Interesting set of vehicles. But I'm shocked as I look at the potential auction prices of these vehicles. Some are just rolling shells and yet there's a potential of selling them for tens-thousands-of-dollars! I assume (and maybe wrongly) that the only kind of person that would bid on a given model would be an expert on that particular vehicle. Unless a person really knows what they're doing they could be easily fleeced! These vehicles--with the possible exception of the TR6 --are definitely not projects for the average home mechanic or weekend "dabbler" unless you've got some serious skills and knowledge. Or let's put it this way: they are definitely beyond MY skill/knowledge/monetary threshold!

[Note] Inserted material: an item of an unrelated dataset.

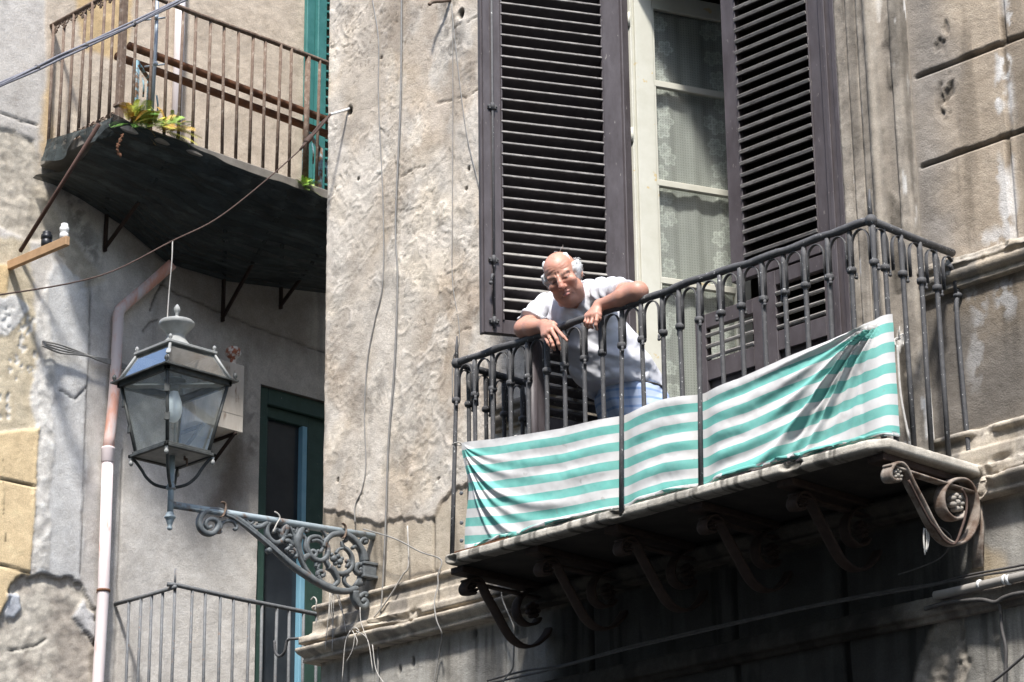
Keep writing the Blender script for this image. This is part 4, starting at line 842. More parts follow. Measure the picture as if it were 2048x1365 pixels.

But they are incredibly interesting vehicles and certainly have historical value.
dsmythe
Pit Crew

I’m getting really tired of the “barn find” or “patina look”. Give them a wash!
TG
Advanced Driver

It is amazing what someone will spend for half a car if it has the right VIN code for options that probably aren't even installed on the car anymore
There are aspects of the whole car collecting phenomenon that I think are beyond ridiculous
MYTFAST
Intermediate Driver

Absolutely no doubt that the 1970 Cyclone is the best value with the "429" super cobra jet, drag pack & what looks like a fairly good body. Great info site on this rare (341 made) super muscle car and info on the offered Hurst 4 speed. http://www.californiaclassix.com/garage/c1177.html
Tcoradeschi
Intermediate Driver

I think I'll take a pass on all of them.
OldRoad
Instructor

Both Mercs would be worthy investments especially the 67 as it looks as though most everything is there except the rear bumper body wise. I like that the drive trains are there in both. The front grill and trim on the 70 missing could present a problem in locating replacement parts. Body trim for both these Cyclones are rare finds in themselves and will add significant costs in the investment.
CentauroRider
Pit Crew

Someone that has most of the pieces (and resources) to put together any one of these fairly stripped cars MIGHT make it possible to stay within what they're worth completed but, a long shot. Someone that hoards a particular brand (e.g. Graveyard Carz) might take a stab at them? Those without the original motors and big number matching items diminish what they are. Too bad! These are way out of reality for most unfortunately! I could be wrong but.............! The auction will tell the truth!
MATTMERICA
Instructor

No worries, the porsche folks will bid that mess up until it is the #1 auction piece lol
97Cobra
Intermediate Driver

All interesting cars and well worth restoring. Prices for body only cars are expensive not for the faint of heart.